訪れたのは순천집=スンチョンチプ。店名は朝鮮半島南西部の海沿いに位置する、全羅南道・順天(スンチョン)に因んだもの。場所は1号線のデバン(大方)とノリャンジン(鷺梁津)の中間辺りの大通り沿いにあります。
小綺麗なビルの2階にあります。
ムツゴロウ(짱뚱어)、コノシロ(전어)、タイラギ(키조개)、ハモ、イイダコなどの珍味が列記されています。
改装か移転して日が浅いようで店内も綺麗でした。
鍋系だけでなく焼肉スタイルで焼く穴子(붕장어)もあります。
トリガイしゃぶしゃぶは冬から春の季節メニュー。9万ウォンと中々の値段。6~8月のハモしゃぶなど、他にも食欲をそそるメニューが並びます。

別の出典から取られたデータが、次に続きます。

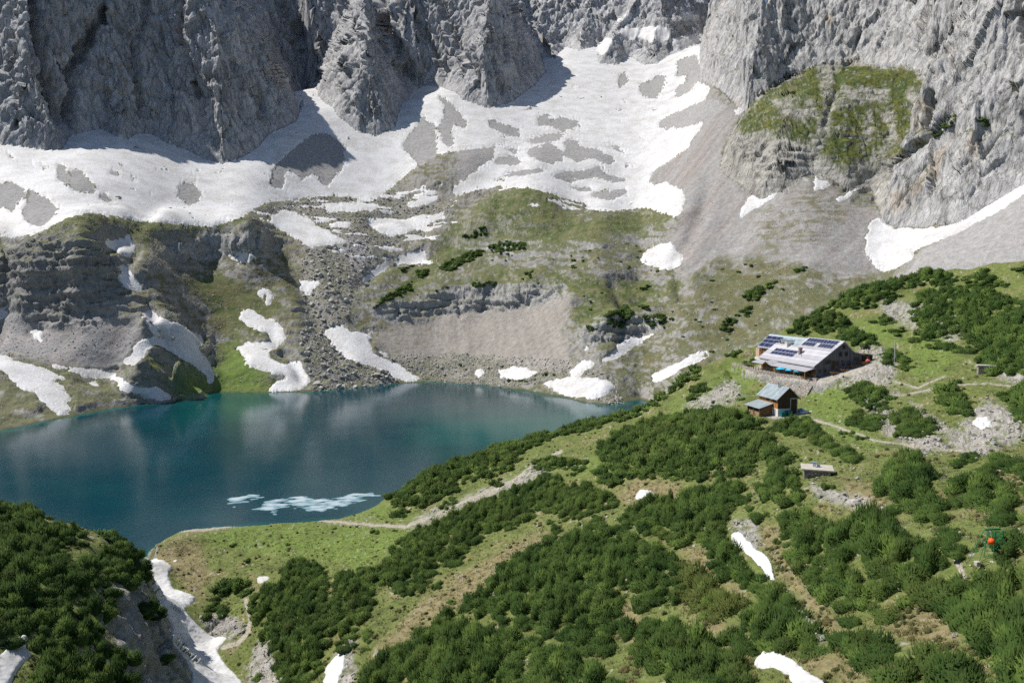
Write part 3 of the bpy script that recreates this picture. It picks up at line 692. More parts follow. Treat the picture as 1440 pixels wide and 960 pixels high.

わかめや白菜、ニンニクなどの入った鍋がセットされます。
本日の主役、トリ貝が降臨。この日は家内と二人で食べましたが、4~5人でも充分なボリュームで9万ウォンという価格は納得です。
タイラギの貝柱も添えられています。
韓国なのでサンチュやわかめはお代わり自由。
では、早速しゃぶしゃぶと。
10秒足らずスープに潜らせます。
トリガイ=鳥貝という名の通り、鳥の嘴のような形。韓国語の"새조개"も、새(セ)=鳥、조개(チョゲ)=貝。日本語からの直訳かも知れません。
タレは酢コチュジャンかワサビ醤油。
ニンニクに醤油をつけてわかめと一緒に頬張ると、口の中に磯の香りが広がります。う~ん、これはたまらん。
こうなると焼酎ですな。近年リニューアルした眞露。
酢コチュジャンで食べてもいけました。
タイラギの貝柱。
貝類ばかりだと単調になりそうなものですが、流石は食の宝庫とされる全羅道料理。付け合わせも美味なので箸が進みます。
特に旨かったのがこの塩辛。しっかり発酵させているので好みの分かれる珍味ですが、コノワタや酒盗が好きな方なら口に合うでしょう。
キムチも勿論旨い。
貝に入っていた蟹も、憐れ道連れに...
食が進み、残り少なくなったトリガイ。
ラストのひとつまで美味しく頂きました。
無数の貝から出た出汁は雑炊で味わい尽くしましょう。
スープは一旦厨房に持って行き、ご飯、メセンイ(매생이)という細い繊維の青海苔、胡麻油を入れて供されます。
煮えたところで煎り胡麻を投入。トリガイからの出汁も相まって、これが旨くない筈がありません。
これがまた焼酎に合います。もう一本追加してしまいました。
どろどろになり過ぎないようにか、ご飯には麦も入っていました。
完食!
フルムーンパスを買える歳になった我々夫婦ですが、最後の一口まで旬の味覚を堪能しました。
外に出るとみぞれ混じりの冷たい雨。腹はベルトを緩めても苦しいほど満腹。タクシーで帰宅しました。